No se trata de comercios eco u orgánicos, que aparecieron a medidos del 2000 y que siguen en auge. Tampoco son esa suma de verduras y frutas globales de los súper 18 horas en los que ni siquiera se cruzan las miradas. Son comercios, decía una encargada, «de proximidad», en los que la verdura y la fruta son de estación, y si no se anuncia, y se mezclan las delicatesen con el granel. «La gente quiere dar las ganancias a los agricultores catalanes», decía una encargada. Por los ventanales del establecimiento se colaban las estelades.

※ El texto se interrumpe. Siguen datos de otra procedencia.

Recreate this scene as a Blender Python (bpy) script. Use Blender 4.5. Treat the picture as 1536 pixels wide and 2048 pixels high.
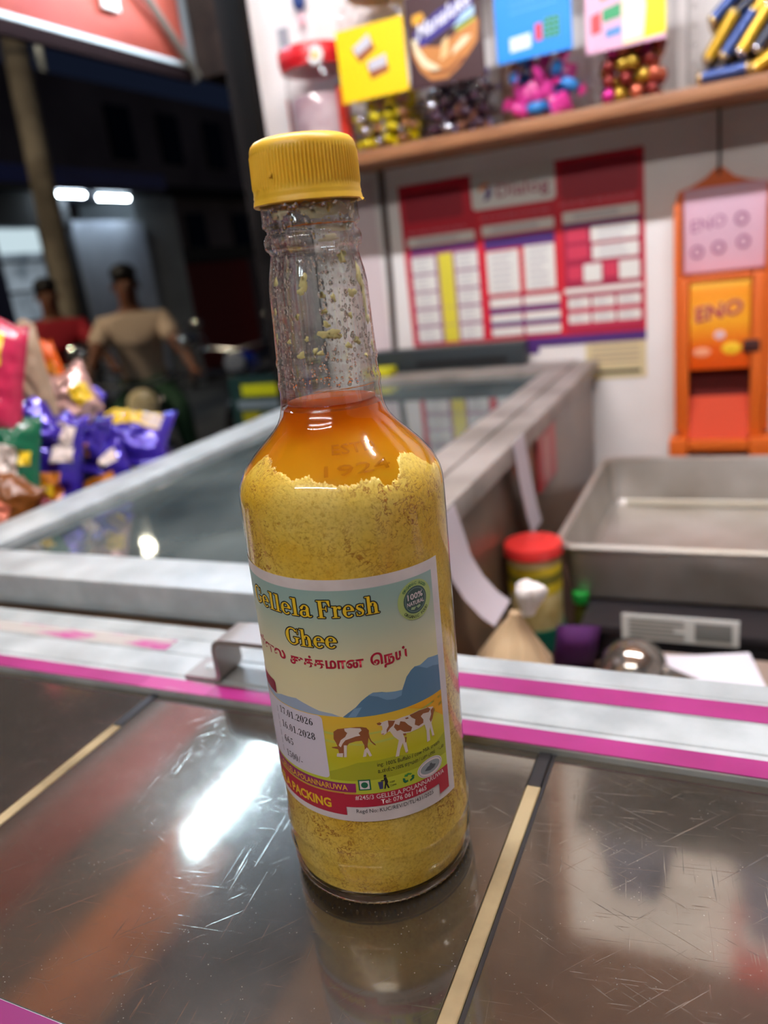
import bpy, bmesh, math, random
from mathutils import Vector, Matrix, noise

for _o in list(bpy.data.objects):
    bpy.data.objects.remove(_o, do_unlink=True)
SC = bpy.context.scene
COL = SC.collection
random.seed(7)
rad = math.radians

# ------------------------------------------------------------------ camera
cd = bpy.data.cameras.new('camera')
cam = bpy.data.objects.new('camera', cd)
COL.objects.link(cam)
R_, U_, F_ = Vector((0.9089, 0.3998, -0.1184)), Vector((-0.0204, 0.3264, 0.945)), Vector((-0.4165, 0.8565, -0.3048))
R_.normalize(); F_.normalize(); U_ = R_.cross(F_).normalized(); R_ = F_.cross(U_)
cam.matrix_world = Matrix(((R_.x, U_.x, -F_.x, 0), (R_.y, U_.y, -F_.y, 0), (R_.z, U_.z, -F_.z, 0.234), (0, 0, 0, 1)))
cd.sensor_fit = 'AUTO'
cd.sensor_width = 36.0
cd.lens = 1535.9 / 2048 * 36.0
cd.clip_start = 0.01
cd.clip_end = 200
cd.dof.use_dof = True
cd.dof.focus_distance = 0.272
cd.dof.aperture_fstop = 7.2
SC.camera = cam

# ------------------------------------------------------------------ world, exposure
w = bpy.data.worlds.new('night_sky')
SC.world = w
w.use_nodes = True
w.node_tree.nodes['Background'].inputs[0].default_value = (0.006, 0.009, 0.020, 1)
w.node_tree.nodes['Background'].inputs[1].default_value = 0.8
SC.view_settings.view_transform = 'Standard'
SC.view_settings.look = 'None'
SC.view_settings.gamma = 1.0
SC.view_settings.exposure = 0.0
SC.view_settings.use_curve_mapping = False
SC.cycles.max_bounces = 12
SC.cycles.transparent_max_bounces = 24
SC.cycles.sample_clamp_indirect = 6.0
SC.cycles.caustics_reflective = False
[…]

El otro día, en el barrio de Sant Antoni, unas mujeres tomaban el sol en un chaflán. Habían sacado las sillas de una panadería y se dedicaban a pasar revista al año. Enfrente tenían unos apartamentos de lujo anunciados en inglés y ellas, con sus abrigos marrones, eran la viva estampa de la ciudad que no deja de ser un pueblo, que resiste. «Sano», «fresco», fruta imperfecta, todo ordenado y cajas de madera. En el establecimiento, los clientes eran vecinos del barrio; algunos, nuevos vecinos que han bajado al barrio de moda. Hablaba con las dependientas: dos barcelonesas y, sus historias, son el retrato de la resiliencia, de una Barcelona que se ha reconfigurado como consecuencia de la reforma laboral y de las reinvenciones y revoluciones personales de la crisis.

Una de las dependientas, me decía, había vivido un reciclaje personal: de personal shopper de diplomáticos y políticos en una tienda de lujo a una vida más sana, más aterrizada, más cerca de la naturaleza y más humana. «Ese era un mundo irreal». Un colmado de barrio es el primer escalón hacia una vida en la montaña. La otra mujer se refería a uno de esos ERE que acabaron con 30 años de experiencia en el sector administrativo en una de esas multinacionales que cierran plantas en Europa (reducción de costes) y que supusieron un «me reinvento». Las dos explicaban que hace solo un año su vida era más alejada de la gente. Más ciudad global y menos ciudad de colmados.

Tres carteles anunciaban tomates de penjar, cor de bou y de Montserrat. El nombre de la tienda evoca al huerto, los gritos de los niños de una escuela se colaban en la tienda. Un joven me decía haber pasado por muchos trabajos -de electricista a repartidor...- hasta encontrar un trabajo en este nuevo formato de colmado. «Se agradece, por la clientela».

En esa clientela había toda esta Barcelona que nació allá y se ha hecho adulta aquí y la que está aquí y tiene la familia por todos lados. También esta clientela que está de paso.  Tienen en común: ir en busca de un tomate que sepa a tomate.

Me lo explicaba una clienta, cuya vida es un resumen del 2012, 2013, 2014: «No puede ser que en Berlín o en Londres la fruta y la verdura sepa mejor que en Barcelona». Lo de Berlín y Londres se lo habían explicado sus hijos. Los dos, fuera de esta Barcelona como consecuencia de esas migraciones que, de nuevo, se explican por la reforma laboral y los ERE. La mujer salía con tomates de cor de bou de la tienda.